For Bryan Pearson, best-selling author and president of LoyaltyOne, his first book – The Loyalty Leap: Turning Customer Information into Customer Intimacy – allowed him to attend a promotional tour. What he quickly learned was a sequel – emphasizing the B2B world – was in order.
As a result, Pearson’s latest book -- The Loyalty Leap for B2B: Turning Customer Information into Customer Intimacy – was just released and focuses on how to use customer data to create emotional brand loyalty, and build customer-engagement initiatives that benefit business clients.
The e-book includes case study examples from American Express, Teradata, and others.
“Most corporations have the tools to identify their best customers and understand their buying habits,” Pearson told Loyalty 360. “But few know how to use these tools to build a loyalty or customer engagement program that can be used, with equal advantage, by their business clients.”
When Pearson started speaking top audiences to promote his first book, he was constantly greeted by the same question: “This is great, but what about the B2B environment?”
Pearson considered the question a bit funny because “I had extended most of the content and thinking could be applied in that space.
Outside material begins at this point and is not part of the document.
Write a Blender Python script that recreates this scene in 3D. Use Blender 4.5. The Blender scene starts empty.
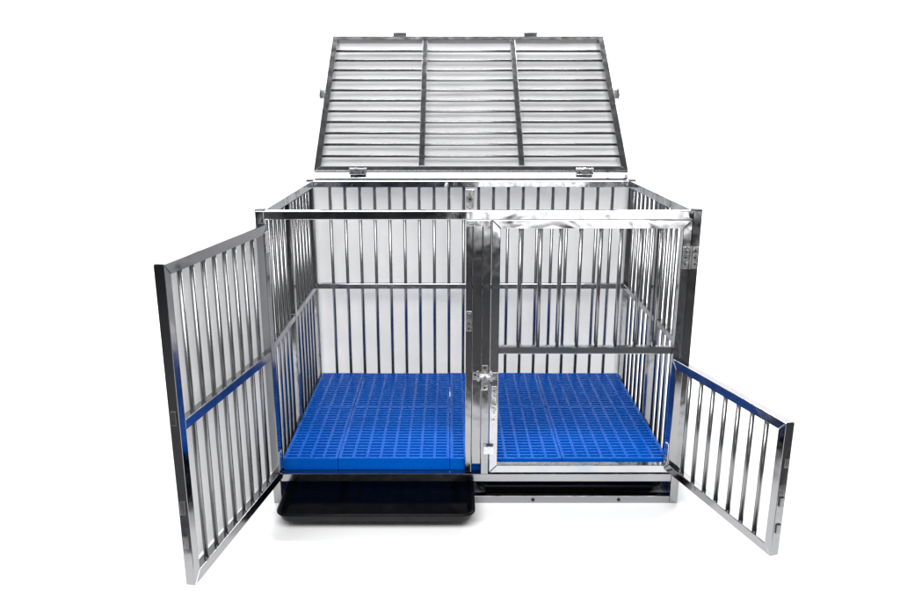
import bpy, bmesh, math, random
from mathutils import Vector, Matrix, noise
random.seed(4)
S = bpy.context.scene
C = S.collection
PI = math.pi
R = math.radians

# ------------------------------------------------------------------ helpers
def obj(name, bm, m, parent=None, loc=(0, 0, 0), rot=(0, 0, 0), smooth=False):
    me = bpy.data.meshes.new(name)
    bmesh.ops.recalc_face_normals(bm, faces=bm.faces)
    if smooth:
        for f in bm.faces: f.smooth = True
    bm.to_mesh(me); bm.free()
    me.materials.append(m)
    o = bpy.data.objects.new(name, me); C.objects.link(o)
    o.location = loc; o.rotation_euler = rot
    if parent: o.parent = parent
    return o

def dup(o, parent, loc, rot=None):
    c = o.copy(); C.objects.link(c); c.parent = parent; c.location = loc
    if rot is not None: c.rotation_euler = rot
    for ch in list(o.children):
        d = ch.copy(); C.objects.link(d); d.parent = c
    return c

def thing(name, label, cat, loc=(0, 0, 0), group=None):
    o = bpy.data.objects.new(name, None); C.objects.link(o)
    o.empty_display_size = .1
    o.location = loc; o['label'] = label; o['category'] = cat
    if group: o['group'] = group
    return o

def tag(o, label, cat, group=None):
    o['label'] = label; o['category'] = cat
    if group: o['group'] = group
    return o

def box(bm, a, b, bev=.0018, seg=2):
    """box from corner a to corner b with softly rounded edges"""
    r = bmesh.ops.create_cube(bm, size=1)
    vs = r['verts']
    for v in vs:
        v.co = Vector([(a[i] + b[i]) / 2 + v.co[i] * (b[i] - a[i]) for i in range(3)])
    if bev:
        es = {e for v in vs for e in v.link_edges}
        bmesh.ops.bevel(bm, geom=list(es), offset=bev, segments=seg, affect='EDGES', profile=.5)
    return bm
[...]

I decided nine months after the release of the book that the natural next step was to answer the foundational question.”
Pearson’s latest book reveals the required principles for making the Loyalty Leap in B2B relationships across the small business, large enterprise, and channel marketing segments; the key differences between B2B and B2C loyalty initiatives and how to use customer data to support a company’s goals.
He supports that with best-practices case studies from companies that illustrate the Loyalty Leap’s six steps and principles in practice.
“A lot of it (the differences between B2B and B2C) is around the buying process and that’s often hard to distinguish from consumers,” Pearson said. “There’s a very different sale structure for people who would buy product as opposed to who would make the product. There are different dynamics in how you structure the buying process. And there is usually some form of governance over the buying process in B2B that isn’t necessarily in B2C.”
B2B may have similar information as B2C companies, but might not “think about using it beyond the sales part of it. They have to rethink the way they analyze the business to structure rewards and recognition.”